A FEW years ago Hal Levine’s friend wrote a book that cannibalism did not exist and that it was just made-up stories.

Now with the evidence that he has he plans to prove his friend wrong.

Mr Levine and wife Marlene were among 1800 tourists who disembarked from the Pacific Pearl cruise liner that berthed at the Kings Wharf yesterday (Saturday).

This newspaper caught up with the couple of 45 years who were admiring the historical and cultural collections at the Fiji Museum.

Mr Levine, who is a lecturer in anthropology at Victoria Univeristy in Wellington, said Fiji’s culture and relationship with other Pacific Islands was well represented.

He spoke of meeting his friend and telling him about his visit to Fiji.

“I have not seen him in a while. It will be not respectful for me sending it to him, but I want to send him the photographs.
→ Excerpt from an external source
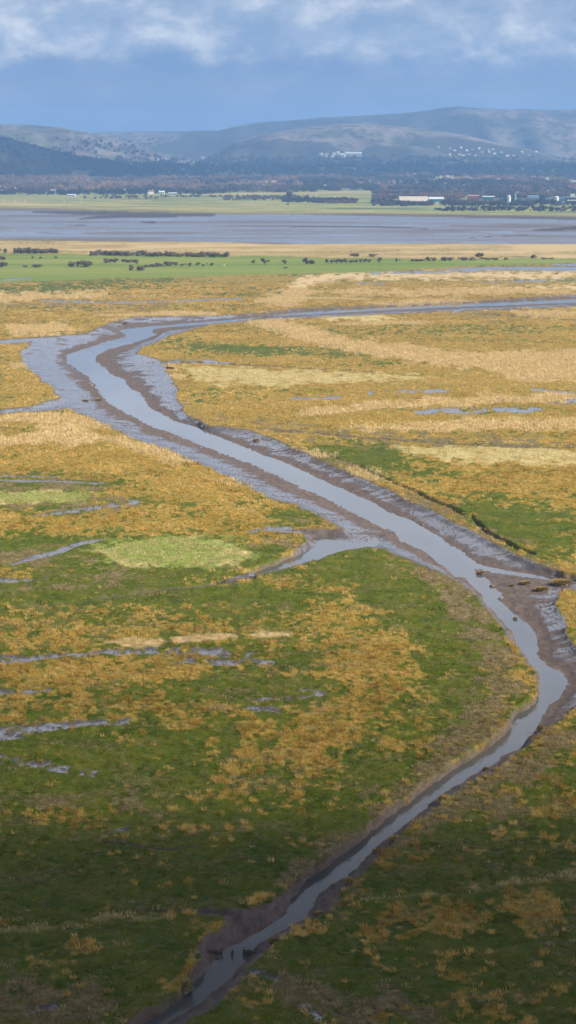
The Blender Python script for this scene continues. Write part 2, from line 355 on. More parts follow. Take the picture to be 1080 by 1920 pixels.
# ------------------------------------------------------------------ node helpers
class NT:
    def __init__(s, m):
        s.m = m; m.use_nodes = True; s.t = m.node_tree; s.t.nodes.clear()
    def n(s, typ, **kw):
        nd = s.t.nodes.new(typ)
        for k, v in kw.items():
            if k.startswith('_'): setattr(nd, k[1:], v)
        for k, v in kw.items():
            if not k.startswith('_'):
                nd.inputs[int(k[1:]) if k[0] == 'i' and k[1:].isdigit() else k.replace('__', ' ')].default_value = v
        return nd
    def l(s, a, b): s.t.links.new(a, b)
    def attr(s, name): return s.n('ShaderNodeAttribute', _attribute_name=name).outputs['Fac']
    def noise(s, vec, scale, detail=4, rough=.6):
        nd = s.n('ShaderNodeTexNoise', Scale=scale, Detail=detail, Roughness=rough); s.l(vec, nd.inputs['Vector']); return nd.outputs['Fac']
    def ramp(s, fac, stops):
        nd = s.n('ShaderNodeValToRGB'); e = nd.color_ramp.elements
        while len(e) < len(stops): e.new(.5)
        for i, (p, c) in enumerate(stops):
            e[i].position = p; e[i].color = (c[0], c[1], c[2], 1) if not np.isscalar(c) else (c, c, c, 1)
        s.l(fac, nd.inputs['Fac']); return nd.outputs['Color']
    def mix(s, fac, a, b):
        nd = s.n('ShaderNodeMix', _data_type='RGBA')
        for v, i in ((fac, 0), (a, 6), (b, 7)):
            if hasattr(v, 'is_output'): s.l(v, nd.inputs[i])
            else: nd.inputs[i].default_value = v if i == 0 else (v[0], v[1], v[2], 1)
        return nd.outputs[2]
    def math(s, op, a, b=0.0, c=None, clamp=False):
        nd = s.n('ShaderNodeMath', _operation=op, _use_clamp=clamp)
        for i, v in enumerate((a, b, c)):
            if v is None: continue
            if hasattr(v, 'is_output'): s.l(v, nd.inputs[i])
            else: nd.inputs[i].default_value = v
        return nd.outputs[0]
    def map(s, v, a, b, c=0.0, d=1.0):
        nd = s.n('ShaderNodeMapRange', _interpolation_type='SMOOTHSTEP', i1=a, i2=b, i3=c, i4=d); s.l(v, nd.inputs[0]); return nd.outputs[0]
    def pos(s, sc=(1, 1, 1)):
        g = s.n('ShaderNodeNewGeometry')
        m = s.n('ShaderNodeMapping', Scale=sc); s.l(g.outputs['Position'], m.inputs['Vector']); return m.outputs['Vector']
    def out(s, sh, vol=False):
        o = s.n('ShaderNodeOutputMaterial'); s.l(sh, o.inputs['Volume' if vol else 'Surface'])

def simple(name, col, rough=.8, var=.25, scale=.5):
    m = bpy.data.materials.new(name); N = NT(m)
    p = N.pos(); f = N.noise(p, scale, 4)
    c = N.mix(N.map(f, .3, .7), [x * (1 - var) for x in col], [min(1, x * (1 + var)) for x in col])
    b = N.n('ShaderNodeBsdfPrincipled', Roughness=rough); N.l(c, b.inputs['Base Color'])
    N.out(b.outputs[0]); return m

# ------------------------------------------------------------------ ground material
def ground_material():
    m = bpy.data.materials.new('marsh_surface'); N = NT(m)
    A = {k: N.attr(k) for k in ('gold', 'tan', 'pale', 'gpale', 'grey', 'mud', 'wet', 'pas', 'far', 'dark')}
    p = N.pos()
    n1 = N.noise(p, .9, 5, .65); n2 = N.noise(p, .16, 4, .6); n3 = N.noise(p, 3.5, 3, .6)
    green = N.ramp(n2, [(.3, (.052, .084, .002)), (.5, (.090, .124, .003)), (.7, (.140, .145, .010))])
    green = N.mix(N.map(n3, .52, .72, 0, .8), green, (.030, .045, .004))
    green = N.mix(N.map(n1, .48, .70), green, (.17, .140, .040))
    goldc = N.ramp(n1, [(.25, (.15, .112, .018)), (.5, (.38, .243, .046)), (.75, (.60, .395, .105))])
    goldc = N.mix(N.map(n2, .5, .75, 0, .45), goldc, (.30, .22, .11))
    c = N.mix(N.math('MULTIPLY', A['gold'], N.map(n3, .3, .62, .45, .95)), green, goldc)
    greyc = N.ramp(n1, [(.3, (.10, .085, .030)), (.55, (.22, .165, .078)), (.75, (.36, .27, .14))])
    c = N.mix(A['grey'], c, greyc)
    tanc = N.ramp(n1, [(.3, (.50, .355, .17)), (.7, (.70, .52, .28))])
    c = N.mix(A['tan'], c, tanc)
    palec = N.ramp(n1, [(.3, (.44, .35, .13)), (.7, (.66, .53, .25))])
    c = N.mix(A['pale'], c, palec)
    gp = N.ramp(n1, [(.3, (.17, .23, .03)), (.6, (.30, .36, .08)), (.8, (.46, .46, .15))])
    gp = N.mix(N.map(n2, .45, .62, 0, .75), gp, N.mix(n3, (.14, .17, .02), (.50, .42, .17)))
    c = N.mix(A['gpale'], c, gp)
    # pasture
    ps = N.pos((.004, .02, 1)); n4 = N.noise(ps, 1.0, 3)
    pc = N.ramp(n4, [(.3, (.13, .19, .022)), (.5, (.20, .255, .040)), (.7, (.28, .28, .065))])
    pc = N.mix(N.map(n2, .55, .8, 0, .4), pc, (.17, .16, .07))
    c = N.mix(A['pas'], c, pc)
    # far land: strips of field
    fs = N.pos((.003, .011, 1)); n5 = N.noise(fs, 1.0, 3, .5)
    fc = N.ramp(n5, [(.38, (.12, .15, .05)), (.43, (.23, .26, .06)), (.48, (.36, .34, .09)), (.53, (.20, .24, .055)), (.57, (.48, .38, .16)), (.62, (.17, .2, .06)), (.68, (.40, .34, .13))])
    c = N.mix(A['far'], c, fc)
    # mud
    ms = N.pos((.8, .3, 1)); n6 = N.noise(ms, 1.3, 5, .6)
    mc = N.ramp(n6, [(.3, (.095, .071, .058)), (.5, (.155, .117, .098)), (.72, (.21, .162, .138))])
    mc = N.mix(A['wet'], mc, (.105, .086, .082))
    mm = N.math('MAXIMUM', A['mud'], A['wet'])
    c = N.mix(mm, c, mc)
    c = N.mix(A['dark'], c, (.03, .026, .02))
    b = N.n('ShaderNodeBsdfPrincipled'); N.l(c, b.inputs['Base Color'])
    wn = N.noise(N.pos((1.1, .35, 1)), 1.6, 5, .65)
    wt = N.math('MULTIPLY', A['wet'], N.map(wn, .30, .55, .25, 1.0))
    N.l(N.map(wt, .12, .75, .85, .16), b.inputs['Roughness'])
    N.l(N.map(wt, .1, .7, .12, .55), b.inputs['Specular IOR Level'])
    bm = N.n('ShaderNodeBump', Strength=.6, Distance=.25)
    h = N.math('ADD', n1, N.math('MULTIPLY', n3, .4)); N.l(h, bm.inputs['Height'])
    st = N.math('SUBTRACT', .75, N.math('MULTIPLY', mm, .62)); N.l(st, bm.inputs['Strength'])
    N.l(bm.outputs[0], b.inputs['Normal'])
    N.out(b.outputs[0]); return m
GM = ground_material()

def water_material(name, col, rough, scale, bump):
    m = bpy.data.materials.new(name); N = NT(m)
    b = N.n('ShaderNodeBsdfPrincipled', Roughness=rough, IOR=1.333)
    c = N.mix(N.map(N.noise(N.pos((.05, .02, 1)), 1, 3), .35, .65), [x * .85 for x in col], [x * 1.15 for x in col]); N.l(c, b.inputs['Base Color'])
    n1 = N.noise(N.pos((1, .6, 1)), scale, 4, .55)
    n2 = N.noise(N.pos((.25, .1, 1)), scale * .3, 2, .5)
    bm = N.n('ShaderNodeBump', Strength=bump, Distance=.05); N.l(N.math('MULTIPLY', n1, N.map(n2, .35, .65, .3, 1.2)), bm.inputs['Height'])
    N.l(bm.outputs[0], b.inputs['Normal'])
    N.out(b.outputs[0]); return m
WM = water_material('river_water', (.10, .10, .10), .06, 2.2, .22)
WB = water_material('estuary_water', (.16, .135, .13), .16, .3, .3)

verts = np.stack([GX, GY, Z], -1).reshape(-1, 3)
ii, jj = np.meshgrid(np.arange(NR - 1), np.arange(NC - 1), indexing='ij')
q0 = (ii * NC + jj).ravel()
quads = np.stack([q0, q0 + 1, q0 + NC + 1, q0 + NC], -1)
fcls = cls[:-1, :-1].ravel()
FARTAN = [[(340,367,1.5),(540,363,2.0),(700,360,2.2),(850,353,1.6),(1010,348,1.6)], [(-300,382,3),(0,384,3.5),(140,386,3),(260,386,1.5)], [(0,377,1),(200,378,1.2),(330,375,.8)], [(250,392,1.2),(480,394,1.5),(700,397,1.5)], [(900,381.5,.8),(990,381,.9),(1090,381,.6)], [(330,378,.7),(520,377,.7)]]
ftan = np.zeros(Z.shape)
for P in FARTAN:
    ftan = np.maximum(ftan, sstep(-1, 1, line_sdf(PX, PY, P, 1.5) + (fbm(GX / 90, GY / 120, 3, 62) - .5) * 3))
tan = np.maximum(tan, ftan * far * (1 - bay) * .8)
fgr = sstep(-1, 1.5, line_sdf(PX, PY, [(620,402,1.5),(800,403,2.5),(1090,408,3)], 1.5)) * far
bare = sstep(-.38, -.75, Z) * near_river
AT = dict(gold=goldm * (1 - mudm), tan=tan * (1 - mudm) * np.where(PY > 1400, .35, 1), pale=pale * (1 - mudm), gpale=gpale * (1 - mudm), grey=grey, mud=np.maximum(np.maximum(mudm, bay), .75 * sstep(-3.2, -.4, mud_d) * near_river + bare * .9).clip(0, 1), wet=wetall, pas=pas, far=far * (1 - bay) * (1 - .85 * ftan), dark=np.maximum(np.maximum(bars * bay * .6, fgr * .55), sstep(.5, 1, creek) * .3))  # creek cuts painted darker too, deepening the shadow in the gully
def submesh(name, fmask, z=None, mat=GM, attrs=True, kind='structure'):
    fq = quads[fmask]
    u, inv = np.unique(fq, return_inverse=True)
    v = verts[u].copy()
    if z is not None: v[:, 2] = z
    me = mk_mesh(name, v, inv.reshape(-1, 4), [mat])
    if attrs:
        for k, a in AT.items(): attr(me, k, a.ravel()[u])
    return link(name, me, kind=kind)
for i, nm in enumerate(['salt_marsh', 'mud_bank', 'tidal_flat', 'pasture', 'far_land']):
    submesh(nm, fcls == i)
def dil(m):
    return m[:-1, :-1] | m[1:, :-1] | m[:-1, 1:] | m[1:, 1:]
submesh('river', dil((wat_d > -2.0) & (Z < .2)).ravel(), ZW, WM, False)
submesh('estuary_water', dil((bay_d > -1.0) & (PY < 470)).ravel(), ZW, WB, False)

# ------------------------------------------------------------------ lookup on the grid
def look(x, y, *arrs):
    r = np.hypot(x, y); th = np.arctan2(x, y)
    i = np.clip(np.round(np.interp(r, r_rows, np.arange(NR))).astype(int), 0, NR - 1)
    j = np.clip(np.round(np.interp(th, th_cols, np.arange(NC))).astype(int), 0, NC - 1)
    return [a[i, j] for a in arrs]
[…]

“It’s sort of rubbing his face in it and to know that you have to be wrong sometime,” he said.

For Mrs Levine while this was her second visit to Fiji, she did not visit the museum — situated along Cakobau Rd — in her first visit. “My husband came to Fiji a while back and he got to see this museum and he told me how amazing it was, so the first thing we are doing in Suva is come to this museum. It was just so amazing how my husband described it.”

The ship will be at Port Denarau today (Sunday) before heading to Noumea, New Caledonia.